Entries taken from a collection
◆ ◆ ◆ ◆ ◆ ◆ ◆
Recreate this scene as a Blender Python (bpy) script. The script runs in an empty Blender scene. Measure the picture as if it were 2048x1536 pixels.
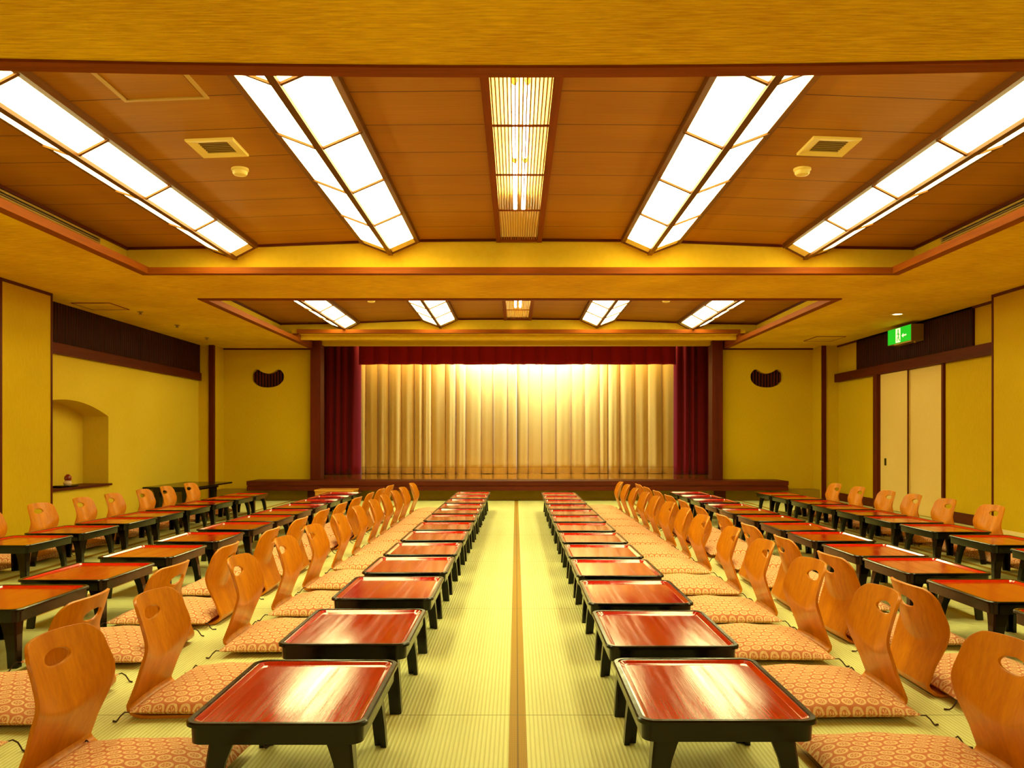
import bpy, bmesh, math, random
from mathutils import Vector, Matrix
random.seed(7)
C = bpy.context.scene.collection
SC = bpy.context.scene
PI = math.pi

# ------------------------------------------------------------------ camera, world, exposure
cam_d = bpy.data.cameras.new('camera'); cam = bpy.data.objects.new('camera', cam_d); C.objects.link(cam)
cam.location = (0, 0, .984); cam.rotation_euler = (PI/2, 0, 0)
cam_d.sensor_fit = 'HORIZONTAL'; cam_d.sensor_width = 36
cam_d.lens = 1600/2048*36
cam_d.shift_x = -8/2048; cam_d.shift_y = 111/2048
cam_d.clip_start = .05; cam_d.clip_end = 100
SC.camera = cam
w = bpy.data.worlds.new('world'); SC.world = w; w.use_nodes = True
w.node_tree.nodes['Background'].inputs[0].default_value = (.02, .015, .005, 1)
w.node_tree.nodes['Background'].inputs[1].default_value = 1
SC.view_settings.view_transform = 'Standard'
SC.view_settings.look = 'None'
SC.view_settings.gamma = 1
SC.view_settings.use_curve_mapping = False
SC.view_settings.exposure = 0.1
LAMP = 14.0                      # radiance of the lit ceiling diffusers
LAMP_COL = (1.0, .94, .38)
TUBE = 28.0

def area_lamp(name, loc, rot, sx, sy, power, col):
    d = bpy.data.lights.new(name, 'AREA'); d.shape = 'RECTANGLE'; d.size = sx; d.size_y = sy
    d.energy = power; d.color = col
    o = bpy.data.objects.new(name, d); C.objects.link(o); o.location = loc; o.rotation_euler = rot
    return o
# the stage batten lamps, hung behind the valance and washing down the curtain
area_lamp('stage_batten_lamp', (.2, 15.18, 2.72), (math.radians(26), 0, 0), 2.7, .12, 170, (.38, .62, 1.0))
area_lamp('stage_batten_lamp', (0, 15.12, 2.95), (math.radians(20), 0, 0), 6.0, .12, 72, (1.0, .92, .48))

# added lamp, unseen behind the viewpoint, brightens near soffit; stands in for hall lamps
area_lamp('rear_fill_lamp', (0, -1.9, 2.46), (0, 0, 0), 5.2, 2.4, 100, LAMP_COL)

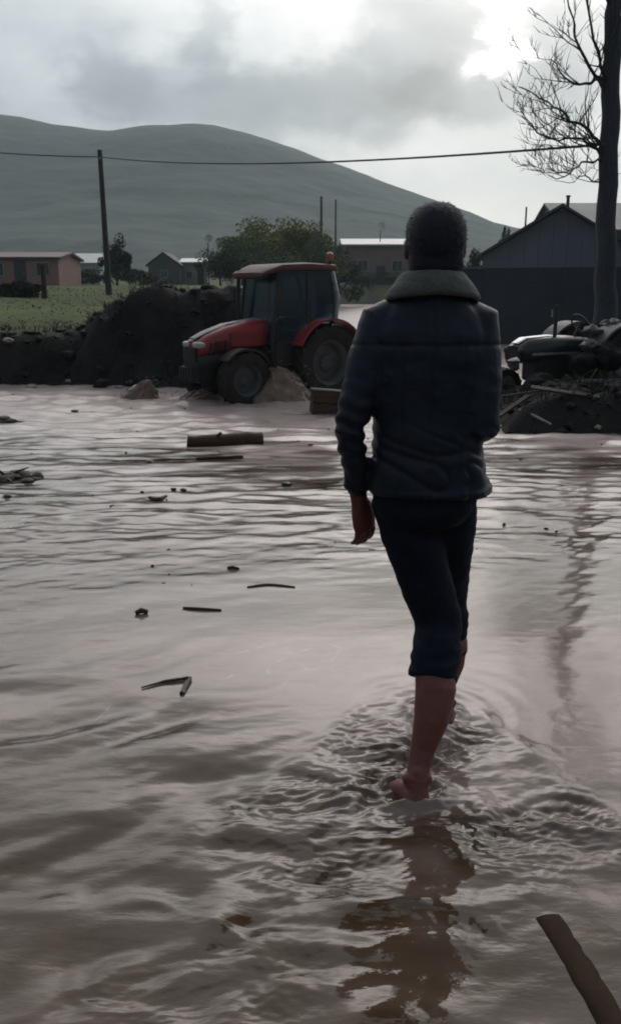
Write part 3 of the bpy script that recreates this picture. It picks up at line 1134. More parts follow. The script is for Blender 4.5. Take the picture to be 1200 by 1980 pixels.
◆ ◆ ◆ ◆ ◆ ◆ ◆
Drop the images and quote the entries word for word.

▶ [ANSWER TO THIS EXERCISE]
Recreate this scene as a Blender Python (bpy) script. The script runs in an empty Blender scene. Measure the picture as if it were 2048x1536 pixels.
import bpy, bmesh, math, random
from mathutils import Vector, Matrix
random.seed(7)
C = bpy.context.scene.collection
SC = bpy.context.scene
PI = math.pi

# ------------------------------------------------------------------ camera, world, exposure
cam_d = bpy.data.cameras.new('camera'); cam = bpy.data.objects.new('camera', cam_d); C.objects.link(cam)
cam.location = (0, 0, .984); cam.rotation_euler = (PI/2, 0, 0)
cam_d.sensor_fit = 'HORIZONTAL'; cam_d.sensor_width = 36
cam_d.lens = 1600/2048*36
cam_d.shift_x = -8/2048; cam_d.shift_y = 111/2048
cam_d.clip_start = .05; cam_d.clip_end = 100
SC.camera = cam
w = bpy.data.worlds.new('world'); SC.world = w; w.use_nodes = True
w.node_tree.nodes['Background'].inputs[0].default_value = (.02, .015, .005, 1)
w.node_tree.nodes['Background'].inputs[1].default_value = 1
SC.view_settings.view_transform = 'Standard'
SC.view_settings.look = 'None'
SC.view_settings.gamma = 1
SC.view_settings.use_curve_mapping = False
SC.view_settings.exposure = 0.1
LAMP = 14.0                      # radiance of the lit ceiling diffusers
LAMP_COL = (1.0, .94, .38)
TUBE = 28.0

def area_lamp(name, loc, rot, sx, sy, power, col):
    d = bpy.data.lights.new(name, 'AREA'); d.shape = 'RECTANGLE'; d.size = sx; d.size_y = sy
    d.energy = power; d.color = col
    o = bpy.data.objects.new(name, d); C.objects.link(o); o.location = loc; o.rotation_euler = rot
    return o
# the stage batten lamps, hung behind the valance and washing down the curtain
area_lamp('stage_batten_lamp', (.2, 15.18, 2.72), (math.radians(26), 0, 0), 2.7, .12, 170, (.38, .62, 1.0))
area_lamp('stage_batten_lamp', (0, 15.12, 2.95), (math.radians(20), 0, 0), 6.0, .12, 72, (1.0, .92, .48))

# added lamp, unseen behind the viewpoint, brightens near soffit; stands in for hall lamps
area_lamp('rear_fill_lamp', (0, -1.9, 2.46), (0, 0, 0), 5.2, 2.4, 100, LAMP_COL)

Write part 3 of the bpy script that recreates this picture. It picks up at line 1134. More parts follow. The script is for Blender 4.5. Take the picture to be 1200 by 1980 pixels.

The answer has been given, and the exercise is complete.